Los personajes, por otra parte, se comportan a la contra de su carácter. Sus personalidades, establecidas a lo largo de varias películas, se dejan a un lado, para ser substituidas por clichés de sí mismos. Es el caso de Shiki, quien ya no es la solitaria empecinada en su aislamiento, sin relacionarse con nadie ni permitir intrusos en su mundo privado, al tiempo que vela, con particular zelo, que no se filtre al exterior nada de su personalidad.

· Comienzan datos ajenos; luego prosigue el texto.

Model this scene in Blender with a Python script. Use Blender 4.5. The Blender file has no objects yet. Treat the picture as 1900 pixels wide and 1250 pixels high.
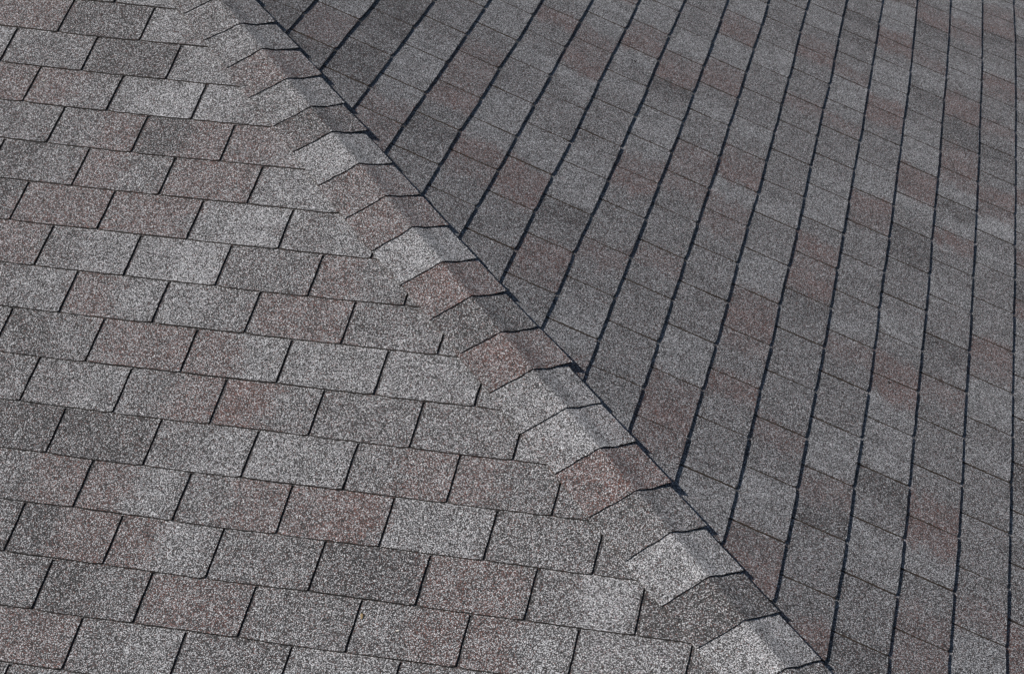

Convertida en un mero secundario en una historia también secundaria, Shiki se muestra simpática, o al menos menos huraña que de ordinario, como si el haber sido trasladada a un internado de señoritas -otra inverosimilitud- la hubiera transformado por entero.
Lo peor viene, sin embargo, con un personaje secundario que en esta ocasión se erige en protagonista: Azaka Kotuko. Ya en sus primeras apariciones en la serie no tenía otra consistencia que la de adaptar un tópico bastante desagradable del anime: la joven enamorada de su hermano mayor, que considera a cualquier otra mujer que se le acerque como enemiga acérrima, ladrona de sus afectos. Desarrollar un carácter tan endeble y ponerlo en el centro del escenario es una mala jugada, puesto que con ello se da entrada a las peores tendencias del anime. No sólo ese complejo moe/kawai por el cual los personajes femeninos son asimilables a muñecas con las que los hombres juegan, sino también el concepto de la mujer como problema irracional, imposible de ser resuelto con las herramientas de la lógica. De nuevo, la masculina.
Abierta la puerta, no es imposible cerrarla de nuevo. La película queda contaminada por entero, ensuciada sin remedio. Y no sólo ella, sino la propia serie.